PCI DSS v4.0.1 Requirement 6.4.2 includes secure coding practices for deployment automation. If your workflows process cardholder data or deploy to systems that do:
- Review workflows for security vulnerabilities.
- Route changes to workflows through change control.
- Log and monitor workflow execution.
Lessons and Action Items
Require pull requests for workflow changes. Set branch protection rules that require PR approval for any changes to .github/workflows/. Your security team or platform engineering team should review workflow modifications.
Scope secrets to specific workflows. GitHub supports environment-based secrets that require manual approval before workflow execution. Move production secrets to environments with required reviewers.
Enforce commit signing. Enable GPG signature verification on protected branches. This makes forged author identities useless—unsigned commits get rejected.

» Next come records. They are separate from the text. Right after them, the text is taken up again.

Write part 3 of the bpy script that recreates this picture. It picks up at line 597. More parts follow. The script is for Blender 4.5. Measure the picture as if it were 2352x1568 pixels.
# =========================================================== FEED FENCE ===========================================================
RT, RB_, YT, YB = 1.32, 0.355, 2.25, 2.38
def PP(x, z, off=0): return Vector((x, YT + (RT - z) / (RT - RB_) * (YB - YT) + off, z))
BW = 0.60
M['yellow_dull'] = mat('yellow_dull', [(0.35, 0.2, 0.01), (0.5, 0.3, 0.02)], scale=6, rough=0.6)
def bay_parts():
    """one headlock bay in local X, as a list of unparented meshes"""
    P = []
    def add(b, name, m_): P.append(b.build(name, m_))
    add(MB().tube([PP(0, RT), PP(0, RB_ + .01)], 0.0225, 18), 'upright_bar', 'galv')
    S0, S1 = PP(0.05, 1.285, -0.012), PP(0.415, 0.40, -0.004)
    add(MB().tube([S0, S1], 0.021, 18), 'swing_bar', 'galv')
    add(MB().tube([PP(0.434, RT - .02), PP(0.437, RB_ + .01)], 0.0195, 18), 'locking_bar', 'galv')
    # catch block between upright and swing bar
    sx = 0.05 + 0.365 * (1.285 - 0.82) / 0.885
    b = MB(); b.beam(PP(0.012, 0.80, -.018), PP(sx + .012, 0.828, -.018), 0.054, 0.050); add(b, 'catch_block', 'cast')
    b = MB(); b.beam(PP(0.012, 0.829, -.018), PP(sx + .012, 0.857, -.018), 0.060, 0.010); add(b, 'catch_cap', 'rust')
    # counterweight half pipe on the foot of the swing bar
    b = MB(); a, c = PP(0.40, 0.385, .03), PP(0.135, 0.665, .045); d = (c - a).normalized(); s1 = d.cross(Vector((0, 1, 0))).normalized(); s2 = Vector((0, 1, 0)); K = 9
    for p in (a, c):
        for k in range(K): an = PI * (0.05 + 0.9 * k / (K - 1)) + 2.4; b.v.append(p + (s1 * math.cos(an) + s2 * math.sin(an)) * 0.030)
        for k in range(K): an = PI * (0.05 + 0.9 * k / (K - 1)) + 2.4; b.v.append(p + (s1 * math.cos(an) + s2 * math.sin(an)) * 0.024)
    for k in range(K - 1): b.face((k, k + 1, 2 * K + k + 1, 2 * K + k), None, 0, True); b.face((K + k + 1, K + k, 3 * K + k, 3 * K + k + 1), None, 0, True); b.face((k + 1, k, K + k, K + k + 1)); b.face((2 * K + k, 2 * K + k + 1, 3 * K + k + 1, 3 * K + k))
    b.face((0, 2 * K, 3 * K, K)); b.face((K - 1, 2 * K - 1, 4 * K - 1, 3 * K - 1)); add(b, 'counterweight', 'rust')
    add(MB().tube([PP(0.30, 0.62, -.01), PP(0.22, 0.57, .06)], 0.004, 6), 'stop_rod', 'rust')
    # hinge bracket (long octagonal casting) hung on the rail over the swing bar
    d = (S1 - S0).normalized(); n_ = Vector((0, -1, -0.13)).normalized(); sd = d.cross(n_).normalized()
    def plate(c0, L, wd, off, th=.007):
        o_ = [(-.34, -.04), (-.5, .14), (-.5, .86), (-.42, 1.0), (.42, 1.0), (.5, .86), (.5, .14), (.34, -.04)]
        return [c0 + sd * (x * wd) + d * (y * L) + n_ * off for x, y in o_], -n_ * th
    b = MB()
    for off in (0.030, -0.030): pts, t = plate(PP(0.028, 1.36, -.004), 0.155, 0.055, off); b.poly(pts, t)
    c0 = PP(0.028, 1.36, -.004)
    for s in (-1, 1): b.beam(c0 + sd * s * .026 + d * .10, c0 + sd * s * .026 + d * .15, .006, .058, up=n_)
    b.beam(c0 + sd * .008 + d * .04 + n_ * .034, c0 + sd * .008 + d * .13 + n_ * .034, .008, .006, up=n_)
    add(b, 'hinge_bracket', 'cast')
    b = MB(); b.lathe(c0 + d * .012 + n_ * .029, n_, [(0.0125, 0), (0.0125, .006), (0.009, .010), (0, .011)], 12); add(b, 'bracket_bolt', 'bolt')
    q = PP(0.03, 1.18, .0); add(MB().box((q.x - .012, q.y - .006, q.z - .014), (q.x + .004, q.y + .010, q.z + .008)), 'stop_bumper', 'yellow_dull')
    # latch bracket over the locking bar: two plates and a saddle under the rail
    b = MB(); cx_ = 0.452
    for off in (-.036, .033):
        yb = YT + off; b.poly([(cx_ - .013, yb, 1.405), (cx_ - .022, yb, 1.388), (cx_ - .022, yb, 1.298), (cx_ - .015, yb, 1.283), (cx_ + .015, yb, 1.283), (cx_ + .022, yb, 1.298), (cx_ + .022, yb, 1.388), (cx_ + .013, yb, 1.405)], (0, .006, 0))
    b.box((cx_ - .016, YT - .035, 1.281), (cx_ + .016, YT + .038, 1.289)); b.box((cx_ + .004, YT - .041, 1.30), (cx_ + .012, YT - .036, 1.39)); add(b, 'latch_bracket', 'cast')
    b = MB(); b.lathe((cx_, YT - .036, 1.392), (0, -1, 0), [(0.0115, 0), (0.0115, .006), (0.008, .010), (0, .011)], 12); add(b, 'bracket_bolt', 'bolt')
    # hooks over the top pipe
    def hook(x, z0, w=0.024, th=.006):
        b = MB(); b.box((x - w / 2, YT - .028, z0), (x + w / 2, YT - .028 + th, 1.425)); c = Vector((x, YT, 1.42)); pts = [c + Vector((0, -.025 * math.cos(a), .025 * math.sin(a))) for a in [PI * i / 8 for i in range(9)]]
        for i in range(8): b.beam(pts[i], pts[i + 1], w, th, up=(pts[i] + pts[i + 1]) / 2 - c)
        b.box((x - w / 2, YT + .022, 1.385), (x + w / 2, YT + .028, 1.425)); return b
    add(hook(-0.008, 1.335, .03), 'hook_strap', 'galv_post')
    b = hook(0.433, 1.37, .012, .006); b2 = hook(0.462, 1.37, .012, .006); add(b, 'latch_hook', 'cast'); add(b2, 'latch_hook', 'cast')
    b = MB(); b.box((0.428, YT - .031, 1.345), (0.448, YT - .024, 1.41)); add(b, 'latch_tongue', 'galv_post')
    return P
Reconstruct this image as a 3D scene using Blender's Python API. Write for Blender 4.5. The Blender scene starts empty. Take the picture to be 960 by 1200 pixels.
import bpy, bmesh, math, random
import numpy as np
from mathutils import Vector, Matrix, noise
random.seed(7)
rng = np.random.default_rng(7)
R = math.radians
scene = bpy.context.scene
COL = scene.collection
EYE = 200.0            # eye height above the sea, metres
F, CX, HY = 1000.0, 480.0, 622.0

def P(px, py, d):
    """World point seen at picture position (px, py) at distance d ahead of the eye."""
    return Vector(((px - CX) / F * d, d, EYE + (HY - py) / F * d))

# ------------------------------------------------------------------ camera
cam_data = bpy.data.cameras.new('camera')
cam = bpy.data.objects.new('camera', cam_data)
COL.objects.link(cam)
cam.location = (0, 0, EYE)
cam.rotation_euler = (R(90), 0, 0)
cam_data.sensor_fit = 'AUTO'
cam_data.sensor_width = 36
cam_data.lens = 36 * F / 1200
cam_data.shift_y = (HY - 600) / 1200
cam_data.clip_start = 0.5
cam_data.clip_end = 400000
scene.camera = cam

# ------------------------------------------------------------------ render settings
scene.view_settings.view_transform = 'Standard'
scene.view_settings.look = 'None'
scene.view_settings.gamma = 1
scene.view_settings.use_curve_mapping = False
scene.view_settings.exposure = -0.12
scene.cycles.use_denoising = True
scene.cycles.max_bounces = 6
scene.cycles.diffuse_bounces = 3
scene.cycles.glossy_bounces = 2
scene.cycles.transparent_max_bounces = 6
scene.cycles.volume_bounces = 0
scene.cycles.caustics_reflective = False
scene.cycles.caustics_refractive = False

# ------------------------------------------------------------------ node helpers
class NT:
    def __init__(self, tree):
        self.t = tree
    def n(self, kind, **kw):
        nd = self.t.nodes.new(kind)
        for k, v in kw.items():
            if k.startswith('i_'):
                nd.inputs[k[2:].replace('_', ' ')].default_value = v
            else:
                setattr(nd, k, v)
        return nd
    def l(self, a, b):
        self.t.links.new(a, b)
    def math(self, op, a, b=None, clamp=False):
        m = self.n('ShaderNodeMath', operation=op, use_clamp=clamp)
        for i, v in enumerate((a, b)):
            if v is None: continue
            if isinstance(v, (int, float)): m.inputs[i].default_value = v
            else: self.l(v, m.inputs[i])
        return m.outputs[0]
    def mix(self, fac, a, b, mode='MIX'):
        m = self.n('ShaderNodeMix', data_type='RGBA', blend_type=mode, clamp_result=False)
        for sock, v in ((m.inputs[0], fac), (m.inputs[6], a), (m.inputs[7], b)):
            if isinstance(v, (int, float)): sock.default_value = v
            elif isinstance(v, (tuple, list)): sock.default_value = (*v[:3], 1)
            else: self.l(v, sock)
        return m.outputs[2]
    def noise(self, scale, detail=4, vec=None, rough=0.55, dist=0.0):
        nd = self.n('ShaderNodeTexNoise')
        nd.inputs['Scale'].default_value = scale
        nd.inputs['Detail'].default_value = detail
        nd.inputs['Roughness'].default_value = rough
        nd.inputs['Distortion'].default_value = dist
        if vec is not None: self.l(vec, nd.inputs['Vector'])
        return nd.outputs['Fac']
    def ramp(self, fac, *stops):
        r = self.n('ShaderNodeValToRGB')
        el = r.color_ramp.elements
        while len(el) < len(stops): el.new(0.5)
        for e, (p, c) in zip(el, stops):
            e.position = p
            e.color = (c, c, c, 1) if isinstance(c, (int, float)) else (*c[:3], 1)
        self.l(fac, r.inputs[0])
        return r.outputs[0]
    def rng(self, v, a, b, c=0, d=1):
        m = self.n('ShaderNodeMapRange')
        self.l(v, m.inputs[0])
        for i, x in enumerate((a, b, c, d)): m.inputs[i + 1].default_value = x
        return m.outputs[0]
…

Monitor workflow additions and modifications. Set up alerts for changes to workflow files, especially bulk modifications across multiple repositories. Your SIEM should ingest GitHub audit logs and flag patterns like multiple workflow files added in a short timeframe.
Audit repository access tokens. Review who has personal access tokens and OAuth apps with write access to repositories, what scopes they have, and when they were last used. Rotate tokens that have broader access than necessary.
Implement workflow approval requirements. For repositories containing sensitive secrets, require manual approval before any workflow runs.
Review your blast radius. If an attacker compromises one repository, how many others can they reach? Segment your infrastructure so compromise of one repository doesn't cascade.
The Megalodon attack succeeded by exploiting the automation that makes CI/CD efficient. Your action items should make that automation more secure without breaking your deployment velocity. Start with workflow file protection and secret scoping—those two changes would have prevented the exfiltration even if the attacker successfully injected malicious workflows.